WILLIAM BLAKE AND AFRICA.

By Nii B. Andrews.

William Blake (1757 – 1827) was largely ignored during his lifetime. 

He was thought to be mentally ill and he died poor and unheralded.

He wrote enigmatic poems laced with prophecies; he produced watercolor paintings; he had only one solo exhibition; none of his work was deemed popular or important.

From childhood, he was haunted by visions of angels, demons and strange apparitions.

EUROPE SUPPORTED BY AFRICA AND AMERICA. Does the linking of the arms show interdependence  – or a dependence of Europe on the other two? And the braid posits a binding together? Why do Africa and America have gold bangles on their upper arms; why do they look straight at the viewer while Europe has downcast eyes?

But Blake remained confident that posterity would absolve him and appreciate the quality of his artistic output. As far as he was concerned, he “labored upwards to futurity” – he was way ahead of his time.

Today most art historians and scholars consider Blake a “model of the autonomous genius and isolated visionary”.

His poem, “The Little Black Boy” is interpreted by some readers from the perspective of presentism; tyranny though is the denial of nuance. 

For some of us the two striking paintings NEWTON and THE ANCIENT OF DAYS with the prominent display of the compasses in each have major resonance. 

Blake was a staunch defender of the fundamental role of art in society and the importance of artistic freedom. 

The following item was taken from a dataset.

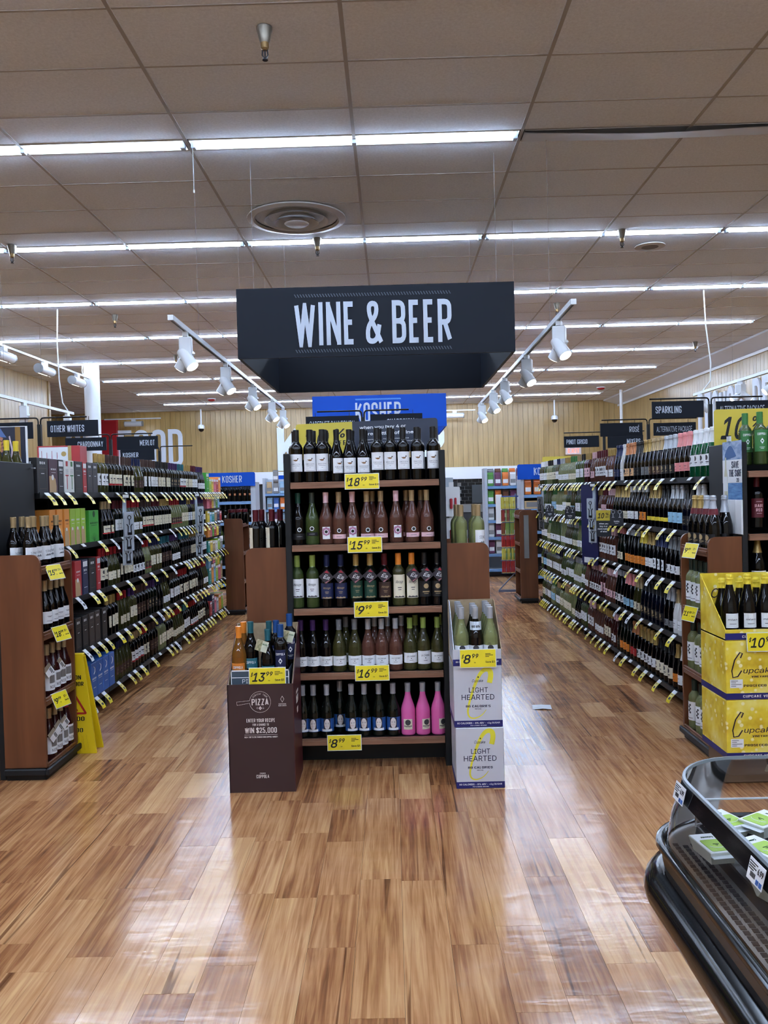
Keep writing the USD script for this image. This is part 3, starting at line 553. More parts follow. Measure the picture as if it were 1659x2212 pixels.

Since he lived during a time of political oppression, he served up searing critiques of the state and organized religion; he also assailed mind- forg’d manacles and the tyranny of Reason; he was a freedom loving idealist.

Blake had an abolitionist stance towards slavery. 

David Bindman in the catalog Blake, Slavery and the Radical Mind, wrote about Blake – “The physical enslavement of Africans was a consequence of the British elite’s own mental enslavement that only true artists and poets, like himself could see clearly”.

The almost constant themes in Blake’s art were liberation and bondage; the juxtaposition of bodies both chained and free abound in his visual images.

His radical ideas made him the chosen commissioned artist for the seminal book written by John Stedman on slavery in Surinam. 

The paintings though based on drawings by other artists, are still clearly differentiated as his own. 

His imagery hints at minds imprisoned, bodies contorted and brutalized. He succeeds in demonstrating the negative and horrific aspects of the institution.

The book publisher forced a considerable toning down of the anti slavery sentiments of the text and the artwork.

THE CELEBRATED GRAMAN QUACY.

That the state of the mind is shown by the condition of the body was Blake’s enduring metaphor for slavery and liberation. 

How can we not take due cognizance of this powerful allegory from the art of Blake as we remember and celebrate the YEAR OF RETURN – 400 years after the first African slaves arrived in America?

Does the current condition of our individual bodies, and our nation’s – and what about the earth (our collective body), reflect the state of our minds?

THE ANCIENT OF DAYS.

*****The William Blake retrospective is at London’s Tate Britain until February 2 2020.